Source excerpt =
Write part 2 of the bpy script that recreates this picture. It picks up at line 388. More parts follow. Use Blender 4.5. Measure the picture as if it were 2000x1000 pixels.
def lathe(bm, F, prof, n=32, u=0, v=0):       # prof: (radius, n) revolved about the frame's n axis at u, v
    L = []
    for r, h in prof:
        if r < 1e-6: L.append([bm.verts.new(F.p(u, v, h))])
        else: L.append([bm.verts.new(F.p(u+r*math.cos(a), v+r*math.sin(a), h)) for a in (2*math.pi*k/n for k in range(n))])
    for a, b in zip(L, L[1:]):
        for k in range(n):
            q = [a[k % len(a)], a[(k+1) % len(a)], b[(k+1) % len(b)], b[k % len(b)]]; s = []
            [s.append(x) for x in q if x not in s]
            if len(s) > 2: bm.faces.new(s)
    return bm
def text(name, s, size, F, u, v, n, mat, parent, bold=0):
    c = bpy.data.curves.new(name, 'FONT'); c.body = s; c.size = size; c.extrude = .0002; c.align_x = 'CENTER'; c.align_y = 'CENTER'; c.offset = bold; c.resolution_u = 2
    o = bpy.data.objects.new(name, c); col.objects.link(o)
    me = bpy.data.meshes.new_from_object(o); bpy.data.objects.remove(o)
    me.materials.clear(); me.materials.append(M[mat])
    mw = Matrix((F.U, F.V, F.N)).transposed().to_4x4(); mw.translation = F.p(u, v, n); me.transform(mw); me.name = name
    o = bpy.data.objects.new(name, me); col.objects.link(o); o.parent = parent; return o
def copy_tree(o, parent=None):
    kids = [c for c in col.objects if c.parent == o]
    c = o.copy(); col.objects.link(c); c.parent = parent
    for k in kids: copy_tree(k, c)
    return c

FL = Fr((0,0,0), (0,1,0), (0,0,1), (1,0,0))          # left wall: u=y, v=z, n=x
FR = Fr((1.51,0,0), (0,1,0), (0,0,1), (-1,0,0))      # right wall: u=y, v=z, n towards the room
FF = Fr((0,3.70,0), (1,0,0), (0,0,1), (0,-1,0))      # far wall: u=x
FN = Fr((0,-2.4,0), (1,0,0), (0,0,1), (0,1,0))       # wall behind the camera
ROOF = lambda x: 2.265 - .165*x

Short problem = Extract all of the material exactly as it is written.

Solved problem =
Write part 2 of the bpy script that recreates this picture. It picks up at line 388. More parts follow. Use Blender 4.5. Measure the picture as if it were 2000x1000 pixels.
def lathe(bm, F, prof, n=32, u=0, v=0):       # prof: (radius, n) revolved about the frame's n axis at u, v
    L = []
    for r, h in prof:
        if r < 1e-6: L.append([bm.verts.new(F.p(u, v, h))])
        else: L.append([bm.verts.new(F.p(u+r*math.cos(a), v+r*math.sin(a), h)) for a in (2*math.pi*k/n for k in range(n))])
    for a, b in zip(L, L[1:]):
        for k in range(n):
            q = [a[k % len(a)], a[(k+1) % len(a)], b[(k+1) % len(b)], b[k % len(b)]]; s = []
            [s.append(x) for x in q if x not in s]
            if len(s) > 2: bm.faces.new(s)
    return bm
def text(name, s, size, F, u, v, n, mat, parent, bold=0):
    c = bpy.data.curves.new(name, 'FONT'); c.body = s; c.size = size; c.extrude = .0002; c.align_x = 'CENTER'; c.align_y = 'CENTER'; c.offset = bold; c.resolution_u = 2
    o = bpy.data.objects.new(name, c); col.objects.link(o)
    me = bpy.data.meshes.new_from_object(o); bpy.data.objects.remove(o)
    me.materials.clear(); me.materials.append(M[mat])
    mw = Matrix((F.U, F.V, F.N)).transposed().to_4x4(); mw.translation = F.p(u, v, n); me.transform(mw); me.name = name
    o = bpy.data.objects.new(name, me); col.objects.link(o); o.parent = parent; return o
def copy_tree(o, parent=None):
    kids = [c for c in col.objects if c.parent == o]
    c = o.copy(); col.objects.link(c); c.parent = parent
    for k in kids: copy_tree(k, c)
    return c

FL = Fr((0,0,0), (0,1,0), (0,0,1), (1,0,0))          # left wall: u=y, v=z, n=x
FR = Fr((1.51,0,0), (0,1,0), (0,0,1), (-1,0,0))      # right wall: u=y, v=z, n towards the room
FF = Fr((0,3.70,0), (1,0,0), (0,0,1), (0,-1,0))      # far wall: u=x
FN = Fr((0,-2.4,0), (1,0,0), (0,0,1), (0,1,0))       # wall behind the camera
ROOF = lambda x: 2.265 - .165*x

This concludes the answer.